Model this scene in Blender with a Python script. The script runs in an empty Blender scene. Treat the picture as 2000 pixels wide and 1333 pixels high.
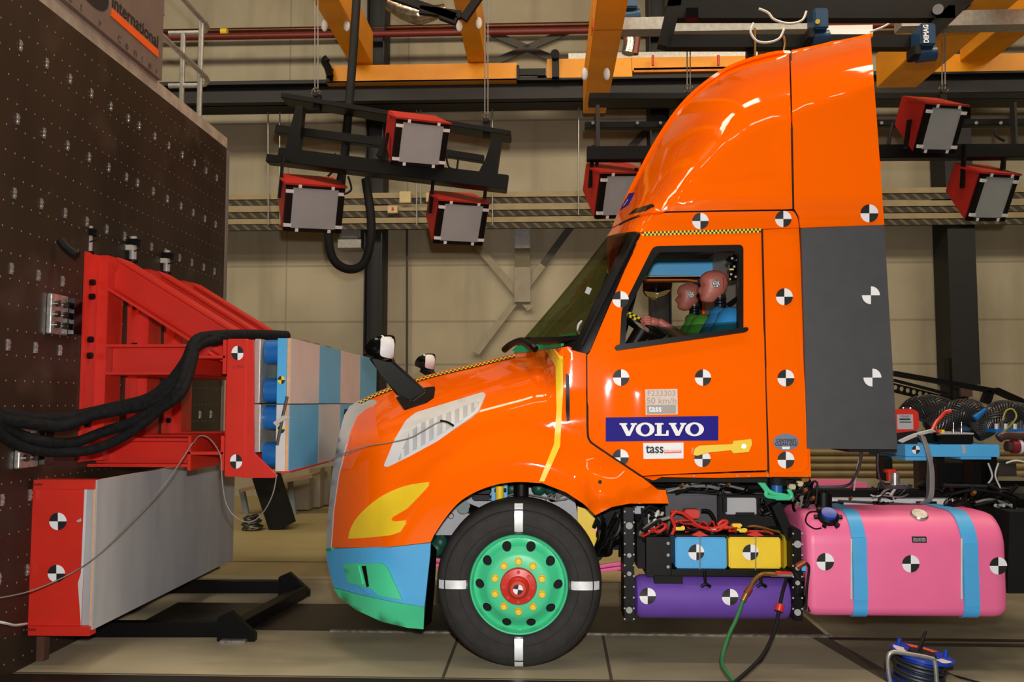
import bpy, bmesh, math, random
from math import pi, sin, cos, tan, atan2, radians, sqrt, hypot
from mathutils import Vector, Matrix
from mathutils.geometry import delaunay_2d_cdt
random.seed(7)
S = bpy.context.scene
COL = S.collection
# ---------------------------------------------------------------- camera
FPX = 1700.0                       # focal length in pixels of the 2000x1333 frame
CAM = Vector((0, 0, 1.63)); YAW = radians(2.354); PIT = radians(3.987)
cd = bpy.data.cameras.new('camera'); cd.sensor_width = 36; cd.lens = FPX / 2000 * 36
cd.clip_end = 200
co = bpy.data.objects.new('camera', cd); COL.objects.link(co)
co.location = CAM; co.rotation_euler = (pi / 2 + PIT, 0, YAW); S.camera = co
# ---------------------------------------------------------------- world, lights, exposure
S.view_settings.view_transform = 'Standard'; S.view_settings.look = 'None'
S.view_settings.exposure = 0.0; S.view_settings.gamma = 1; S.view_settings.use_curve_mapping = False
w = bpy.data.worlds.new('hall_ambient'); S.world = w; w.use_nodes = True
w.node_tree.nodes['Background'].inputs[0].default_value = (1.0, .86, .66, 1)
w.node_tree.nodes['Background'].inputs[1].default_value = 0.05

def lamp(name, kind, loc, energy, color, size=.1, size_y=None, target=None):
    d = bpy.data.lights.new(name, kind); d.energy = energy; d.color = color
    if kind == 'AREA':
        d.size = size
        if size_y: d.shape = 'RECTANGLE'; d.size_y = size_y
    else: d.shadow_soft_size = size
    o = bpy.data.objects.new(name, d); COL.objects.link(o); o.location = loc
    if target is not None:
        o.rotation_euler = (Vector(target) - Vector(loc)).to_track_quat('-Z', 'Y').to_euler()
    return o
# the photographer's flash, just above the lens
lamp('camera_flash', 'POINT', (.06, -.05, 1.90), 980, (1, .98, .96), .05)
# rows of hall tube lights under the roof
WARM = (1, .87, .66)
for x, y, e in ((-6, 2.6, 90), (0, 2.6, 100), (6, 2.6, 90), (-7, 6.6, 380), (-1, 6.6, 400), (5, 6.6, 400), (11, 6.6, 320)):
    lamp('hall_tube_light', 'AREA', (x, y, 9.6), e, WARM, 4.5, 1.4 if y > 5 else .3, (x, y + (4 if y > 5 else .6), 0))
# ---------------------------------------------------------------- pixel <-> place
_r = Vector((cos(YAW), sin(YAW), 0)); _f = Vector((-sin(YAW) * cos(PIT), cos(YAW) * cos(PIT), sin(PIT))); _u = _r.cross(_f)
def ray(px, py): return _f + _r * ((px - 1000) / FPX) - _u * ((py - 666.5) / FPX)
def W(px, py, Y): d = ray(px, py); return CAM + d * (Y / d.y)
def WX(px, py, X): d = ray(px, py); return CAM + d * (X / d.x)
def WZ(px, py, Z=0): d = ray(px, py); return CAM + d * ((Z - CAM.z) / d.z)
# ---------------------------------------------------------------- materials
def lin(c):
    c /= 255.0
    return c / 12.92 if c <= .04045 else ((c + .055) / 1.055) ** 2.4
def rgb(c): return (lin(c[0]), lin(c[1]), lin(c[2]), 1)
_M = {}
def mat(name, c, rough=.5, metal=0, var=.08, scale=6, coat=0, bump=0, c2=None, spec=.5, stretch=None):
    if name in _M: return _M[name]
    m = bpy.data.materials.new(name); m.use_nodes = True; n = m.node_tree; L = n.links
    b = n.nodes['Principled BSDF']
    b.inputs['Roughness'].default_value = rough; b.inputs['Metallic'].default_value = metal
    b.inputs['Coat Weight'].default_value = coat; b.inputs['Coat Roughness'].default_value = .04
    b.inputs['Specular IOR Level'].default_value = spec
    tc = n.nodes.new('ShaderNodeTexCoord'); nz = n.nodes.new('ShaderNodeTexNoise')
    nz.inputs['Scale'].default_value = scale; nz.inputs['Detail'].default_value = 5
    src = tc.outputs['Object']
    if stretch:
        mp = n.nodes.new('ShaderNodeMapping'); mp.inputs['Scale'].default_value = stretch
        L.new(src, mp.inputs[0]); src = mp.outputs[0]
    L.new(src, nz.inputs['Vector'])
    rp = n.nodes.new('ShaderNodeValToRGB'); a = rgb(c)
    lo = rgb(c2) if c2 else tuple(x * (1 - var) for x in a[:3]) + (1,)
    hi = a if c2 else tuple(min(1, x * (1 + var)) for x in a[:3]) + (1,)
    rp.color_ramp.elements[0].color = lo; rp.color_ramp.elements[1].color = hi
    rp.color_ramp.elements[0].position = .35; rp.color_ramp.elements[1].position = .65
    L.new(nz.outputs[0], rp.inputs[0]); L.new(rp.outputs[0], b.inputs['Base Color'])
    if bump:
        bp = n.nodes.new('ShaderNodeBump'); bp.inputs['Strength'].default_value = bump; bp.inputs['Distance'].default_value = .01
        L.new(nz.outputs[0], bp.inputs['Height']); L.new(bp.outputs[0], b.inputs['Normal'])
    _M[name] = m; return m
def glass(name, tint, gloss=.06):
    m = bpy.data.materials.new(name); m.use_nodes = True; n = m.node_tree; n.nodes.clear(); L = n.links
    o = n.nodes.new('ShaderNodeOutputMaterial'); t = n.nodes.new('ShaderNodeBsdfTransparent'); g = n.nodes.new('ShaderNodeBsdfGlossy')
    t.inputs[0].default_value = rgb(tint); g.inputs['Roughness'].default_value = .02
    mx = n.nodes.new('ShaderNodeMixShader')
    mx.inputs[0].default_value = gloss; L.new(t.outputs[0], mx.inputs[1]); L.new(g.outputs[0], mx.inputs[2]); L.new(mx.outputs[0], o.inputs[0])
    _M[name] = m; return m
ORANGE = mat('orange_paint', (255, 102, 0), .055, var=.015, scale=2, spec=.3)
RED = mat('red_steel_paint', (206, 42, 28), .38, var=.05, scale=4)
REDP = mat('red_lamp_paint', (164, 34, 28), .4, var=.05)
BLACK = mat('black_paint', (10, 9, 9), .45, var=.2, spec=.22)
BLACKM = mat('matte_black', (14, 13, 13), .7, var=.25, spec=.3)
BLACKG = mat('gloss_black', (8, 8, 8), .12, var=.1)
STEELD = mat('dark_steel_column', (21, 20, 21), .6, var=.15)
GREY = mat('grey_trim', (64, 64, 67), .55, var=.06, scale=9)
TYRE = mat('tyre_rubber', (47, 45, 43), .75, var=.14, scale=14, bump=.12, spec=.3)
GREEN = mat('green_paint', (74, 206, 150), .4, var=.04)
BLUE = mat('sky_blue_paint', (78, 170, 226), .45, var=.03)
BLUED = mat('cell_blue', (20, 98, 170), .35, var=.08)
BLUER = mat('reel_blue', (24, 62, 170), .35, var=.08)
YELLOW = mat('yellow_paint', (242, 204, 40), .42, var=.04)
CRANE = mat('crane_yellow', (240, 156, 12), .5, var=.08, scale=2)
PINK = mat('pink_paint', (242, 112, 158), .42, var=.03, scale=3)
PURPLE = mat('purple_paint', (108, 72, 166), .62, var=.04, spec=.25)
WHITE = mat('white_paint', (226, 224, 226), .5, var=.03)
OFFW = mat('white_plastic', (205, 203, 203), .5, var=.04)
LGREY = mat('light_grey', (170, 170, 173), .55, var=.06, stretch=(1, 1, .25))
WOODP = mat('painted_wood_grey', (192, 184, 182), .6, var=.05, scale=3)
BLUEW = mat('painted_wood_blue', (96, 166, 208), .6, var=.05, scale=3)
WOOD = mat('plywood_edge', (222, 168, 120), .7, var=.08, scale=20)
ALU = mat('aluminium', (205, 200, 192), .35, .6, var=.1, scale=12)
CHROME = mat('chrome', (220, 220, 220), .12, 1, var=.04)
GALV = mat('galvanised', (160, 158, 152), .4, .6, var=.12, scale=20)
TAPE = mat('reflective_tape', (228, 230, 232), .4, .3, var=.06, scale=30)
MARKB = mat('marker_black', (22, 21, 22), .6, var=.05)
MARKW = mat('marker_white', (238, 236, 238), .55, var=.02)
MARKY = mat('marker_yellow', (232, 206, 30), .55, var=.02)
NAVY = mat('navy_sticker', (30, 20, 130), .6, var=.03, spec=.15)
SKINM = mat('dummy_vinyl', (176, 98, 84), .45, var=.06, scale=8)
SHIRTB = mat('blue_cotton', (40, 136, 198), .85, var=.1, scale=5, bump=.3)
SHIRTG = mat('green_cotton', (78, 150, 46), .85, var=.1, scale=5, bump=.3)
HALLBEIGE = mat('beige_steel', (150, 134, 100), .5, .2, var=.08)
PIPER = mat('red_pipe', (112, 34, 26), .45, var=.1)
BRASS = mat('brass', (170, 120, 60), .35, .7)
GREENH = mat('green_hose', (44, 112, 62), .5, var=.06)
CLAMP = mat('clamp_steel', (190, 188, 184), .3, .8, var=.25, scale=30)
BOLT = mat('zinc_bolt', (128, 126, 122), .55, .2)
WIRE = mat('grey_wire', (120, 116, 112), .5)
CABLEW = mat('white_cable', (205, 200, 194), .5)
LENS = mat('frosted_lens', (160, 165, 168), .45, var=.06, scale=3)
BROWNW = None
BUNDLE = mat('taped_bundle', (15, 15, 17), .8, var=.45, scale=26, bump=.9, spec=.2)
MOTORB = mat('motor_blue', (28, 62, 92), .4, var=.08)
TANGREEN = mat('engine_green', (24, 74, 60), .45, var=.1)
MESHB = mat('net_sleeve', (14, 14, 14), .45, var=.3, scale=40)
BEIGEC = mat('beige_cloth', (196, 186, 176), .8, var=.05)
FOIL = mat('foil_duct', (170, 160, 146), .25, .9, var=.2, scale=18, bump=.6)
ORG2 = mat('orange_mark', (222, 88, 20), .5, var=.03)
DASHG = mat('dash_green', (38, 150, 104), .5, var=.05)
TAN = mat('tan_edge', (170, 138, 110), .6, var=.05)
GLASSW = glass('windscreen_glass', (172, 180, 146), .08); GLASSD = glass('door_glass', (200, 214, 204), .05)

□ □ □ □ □

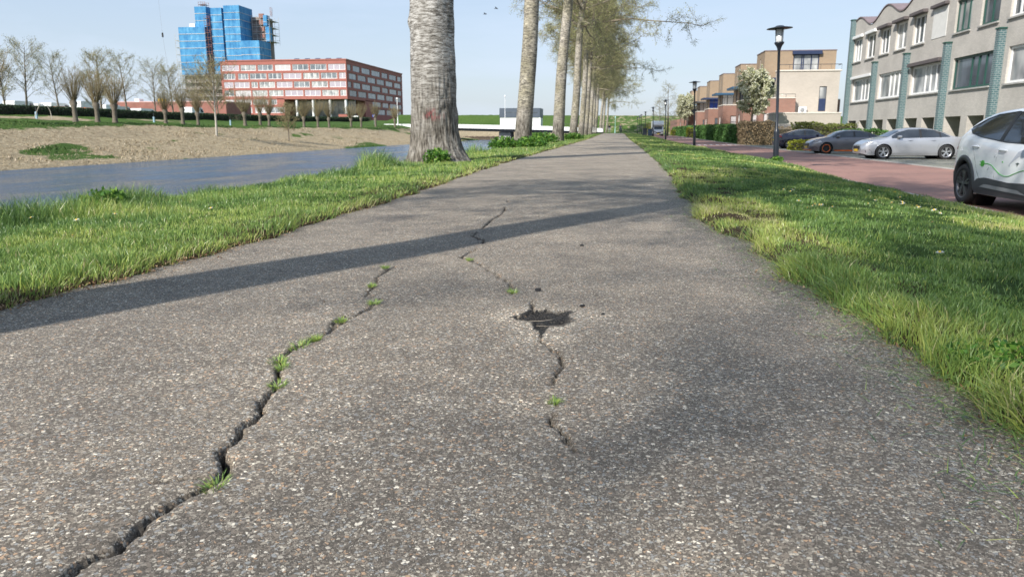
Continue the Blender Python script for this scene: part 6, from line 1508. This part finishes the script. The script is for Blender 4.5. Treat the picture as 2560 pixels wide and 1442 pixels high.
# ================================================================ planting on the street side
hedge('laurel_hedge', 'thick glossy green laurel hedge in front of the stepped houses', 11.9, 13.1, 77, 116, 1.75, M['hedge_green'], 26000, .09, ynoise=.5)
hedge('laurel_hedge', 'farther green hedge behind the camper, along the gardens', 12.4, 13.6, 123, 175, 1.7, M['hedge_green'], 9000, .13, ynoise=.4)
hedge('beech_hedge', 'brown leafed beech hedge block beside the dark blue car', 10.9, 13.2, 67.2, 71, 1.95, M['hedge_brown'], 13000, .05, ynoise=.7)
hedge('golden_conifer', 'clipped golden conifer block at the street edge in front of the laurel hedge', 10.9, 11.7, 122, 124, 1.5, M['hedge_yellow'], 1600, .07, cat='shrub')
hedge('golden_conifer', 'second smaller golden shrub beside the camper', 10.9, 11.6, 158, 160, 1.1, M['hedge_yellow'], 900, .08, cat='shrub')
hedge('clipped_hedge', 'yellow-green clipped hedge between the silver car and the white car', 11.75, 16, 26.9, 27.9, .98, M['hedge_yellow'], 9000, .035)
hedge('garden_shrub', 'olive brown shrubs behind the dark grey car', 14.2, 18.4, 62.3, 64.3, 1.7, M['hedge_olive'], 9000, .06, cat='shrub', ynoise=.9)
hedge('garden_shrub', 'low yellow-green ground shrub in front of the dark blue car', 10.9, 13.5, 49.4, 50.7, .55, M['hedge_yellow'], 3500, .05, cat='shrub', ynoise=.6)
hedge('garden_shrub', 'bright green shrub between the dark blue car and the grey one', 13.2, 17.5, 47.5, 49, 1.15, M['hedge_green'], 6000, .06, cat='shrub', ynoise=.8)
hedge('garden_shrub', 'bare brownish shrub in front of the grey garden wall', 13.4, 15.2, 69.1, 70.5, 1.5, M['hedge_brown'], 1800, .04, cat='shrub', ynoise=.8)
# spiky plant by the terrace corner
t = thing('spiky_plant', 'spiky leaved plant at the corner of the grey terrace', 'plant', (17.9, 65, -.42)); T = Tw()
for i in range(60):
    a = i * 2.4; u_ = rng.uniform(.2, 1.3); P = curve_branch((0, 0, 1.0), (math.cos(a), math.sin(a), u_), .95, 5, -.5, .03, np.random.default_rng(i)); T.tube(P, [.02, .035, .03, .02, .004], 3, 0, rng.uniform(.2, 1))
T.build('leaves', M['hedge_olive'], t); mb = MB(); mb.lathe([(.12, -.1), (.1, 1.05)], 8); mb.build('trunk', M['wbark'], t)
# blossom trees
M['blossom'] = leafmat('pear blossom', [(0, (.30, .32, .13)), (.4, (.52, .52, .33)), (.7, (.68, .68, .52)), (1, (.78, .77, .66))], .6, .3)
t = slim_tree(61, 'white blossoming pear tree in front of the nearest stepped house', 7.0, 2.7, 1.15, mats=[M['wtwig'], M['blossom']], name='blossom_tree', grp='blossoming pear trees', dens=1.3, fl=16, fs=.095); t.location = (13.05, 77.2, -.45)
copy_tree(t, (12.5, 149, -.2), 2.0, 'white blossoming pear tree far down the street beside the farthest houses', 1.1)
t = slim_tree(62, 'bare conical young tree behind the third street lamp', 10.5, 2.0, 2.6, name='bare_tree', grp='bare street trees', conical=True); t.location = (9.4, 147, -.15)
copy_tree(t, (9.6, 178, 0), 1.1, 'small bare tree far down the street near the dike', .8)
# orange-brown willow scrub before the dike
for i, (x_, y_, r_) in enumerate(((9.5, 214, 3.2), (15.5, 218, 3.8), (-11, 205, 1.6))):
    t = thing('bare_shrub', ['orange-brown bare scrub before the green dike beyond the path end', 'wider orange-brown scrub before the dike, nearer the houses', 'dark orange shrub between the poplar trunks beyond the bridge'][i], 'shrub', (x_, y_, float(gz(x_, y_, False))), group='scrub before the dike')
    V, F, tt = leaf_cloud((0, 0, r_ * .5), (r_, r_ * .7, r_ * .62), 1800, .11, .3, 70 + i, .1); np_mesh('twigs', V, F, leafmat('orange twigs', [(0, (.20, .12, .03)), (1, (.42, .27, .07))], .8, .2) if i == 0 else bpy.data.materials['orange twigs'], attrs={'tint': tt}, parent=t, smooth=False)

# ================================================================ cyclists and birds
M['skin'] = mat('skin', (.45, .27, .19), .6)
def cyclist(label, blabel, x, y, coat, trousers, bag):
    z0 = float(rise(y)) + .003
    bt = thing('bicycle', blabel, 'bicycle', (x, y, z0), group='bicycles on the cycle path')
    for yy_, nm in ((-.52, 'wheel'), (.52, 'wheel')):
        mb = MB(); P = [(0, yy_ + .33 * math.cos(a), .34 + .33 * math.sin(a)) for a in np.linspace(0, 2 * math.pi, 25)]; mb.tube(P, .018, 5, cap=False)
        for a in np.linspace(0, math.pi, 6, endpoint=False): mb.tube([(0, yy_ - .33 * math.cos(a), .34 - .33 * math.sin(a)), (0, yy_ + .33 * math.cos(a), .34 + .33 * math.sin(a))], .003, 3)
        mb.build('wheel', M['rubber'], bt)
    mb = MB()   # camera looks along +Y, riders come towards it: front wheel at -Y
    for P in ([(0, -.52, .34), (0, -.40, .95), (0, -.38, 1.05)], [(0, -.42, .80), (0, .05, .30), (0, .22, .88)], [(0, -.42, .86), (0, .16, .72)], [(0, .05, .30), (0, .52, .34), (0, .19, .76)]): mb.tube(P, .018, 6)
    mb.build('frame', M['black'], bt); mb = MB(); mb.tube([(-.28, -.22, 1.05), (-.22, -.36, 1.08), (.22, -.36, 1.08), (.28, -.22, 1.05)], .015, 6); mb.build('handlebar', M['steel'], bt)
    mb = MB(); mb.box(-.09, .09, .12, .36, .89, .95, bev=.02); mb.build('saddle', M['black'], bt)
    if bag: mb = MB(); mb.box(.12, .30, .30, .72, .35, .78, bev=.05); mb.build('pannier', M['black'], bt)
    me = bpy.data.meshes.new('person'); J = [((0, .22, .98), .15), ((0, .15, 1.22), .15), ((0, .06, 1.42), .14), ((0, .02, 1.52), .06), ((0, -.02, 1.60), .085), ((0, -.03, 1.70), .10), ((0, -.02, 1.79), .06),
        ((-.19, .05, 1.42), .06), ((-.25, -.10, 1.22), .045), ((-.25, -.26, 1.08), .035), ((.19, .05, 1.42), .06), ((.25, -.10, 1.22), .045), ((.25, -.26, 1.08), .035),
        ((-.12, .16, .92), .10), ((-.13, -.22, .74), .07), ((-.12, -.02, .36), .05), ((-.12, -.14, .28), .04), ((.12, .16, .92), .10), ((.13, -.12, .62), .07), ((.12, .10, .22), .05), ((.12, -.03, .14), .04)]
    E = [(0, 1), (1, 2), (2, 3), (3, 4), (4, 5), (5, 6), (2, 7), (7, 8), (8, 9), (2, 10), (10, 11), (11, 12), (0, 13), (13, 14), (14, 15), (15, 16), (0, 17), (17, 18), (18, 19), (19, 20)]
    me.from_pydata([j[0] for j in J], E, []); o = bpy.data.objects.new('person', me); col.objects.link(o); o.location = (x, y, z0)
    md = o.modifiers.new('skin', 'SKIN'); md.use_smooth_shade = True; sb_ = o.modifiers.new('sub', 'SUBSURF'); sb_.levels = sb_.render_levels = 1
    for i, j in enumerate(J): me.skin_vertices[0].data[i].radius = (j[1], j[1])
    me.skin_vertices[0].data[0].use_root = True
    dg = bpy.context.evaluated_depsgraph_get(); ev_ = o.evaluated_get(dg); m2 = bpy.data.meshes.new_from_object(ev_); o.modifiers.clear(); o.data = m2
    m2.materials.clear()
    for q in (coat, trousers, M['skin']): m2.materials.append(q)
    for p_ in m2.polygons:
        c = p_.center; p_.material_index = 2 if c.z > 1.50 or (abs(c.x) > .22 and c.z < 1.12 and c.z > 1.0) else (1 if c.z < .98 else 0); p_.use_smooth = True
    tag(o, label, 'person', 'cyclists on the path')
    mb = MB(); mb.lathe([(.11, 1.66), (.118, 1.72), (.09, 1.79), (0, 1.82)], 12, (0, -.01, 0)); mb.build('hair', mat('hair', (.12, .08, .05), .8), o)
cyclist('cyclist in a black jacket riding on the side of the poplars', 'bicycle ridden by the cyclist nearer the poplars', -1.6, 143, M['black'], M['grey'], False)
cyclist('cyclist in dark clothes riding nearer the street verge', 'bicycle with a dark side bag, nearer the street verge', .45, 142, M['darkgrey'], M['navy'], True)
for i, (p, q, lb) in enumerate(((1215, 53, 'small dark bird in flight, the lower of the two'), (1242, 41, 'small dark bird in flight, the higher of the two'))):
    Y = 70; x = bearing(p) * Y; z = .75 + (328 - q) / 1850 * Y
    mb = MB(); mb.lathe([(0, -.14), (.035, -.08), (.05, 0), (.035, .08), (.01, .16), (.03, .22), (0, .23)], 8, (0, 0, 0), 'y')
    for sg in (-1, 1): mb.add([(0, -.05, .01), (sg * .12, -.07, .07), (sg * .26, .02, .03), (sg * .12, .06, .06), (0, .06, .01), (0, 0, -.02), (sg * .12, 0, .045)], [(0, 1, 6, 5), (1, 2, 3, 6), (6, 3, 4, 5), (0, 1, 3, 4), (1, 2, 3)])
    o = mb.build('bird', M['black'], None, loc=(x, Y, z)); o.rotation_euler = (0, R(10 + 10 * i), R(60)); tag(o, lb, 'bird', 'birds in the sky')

□ □ □ □ □

EXERCISE DETAILS:
Which lines hold the word "with"? Copy every one of them.

ANSWER IN FULL:
Model this scene in Blender with a Python script. The script runs in an empty Blender scene. Treat the picture as 2000 pixels wide and 1333 pixels high.
cyclist('cyclist in dark clothes riding nearer the street verge', 'bicycle with a dark side bag, nearer the street verge', .45, 142, M['darkgrey'], M['navy'], True)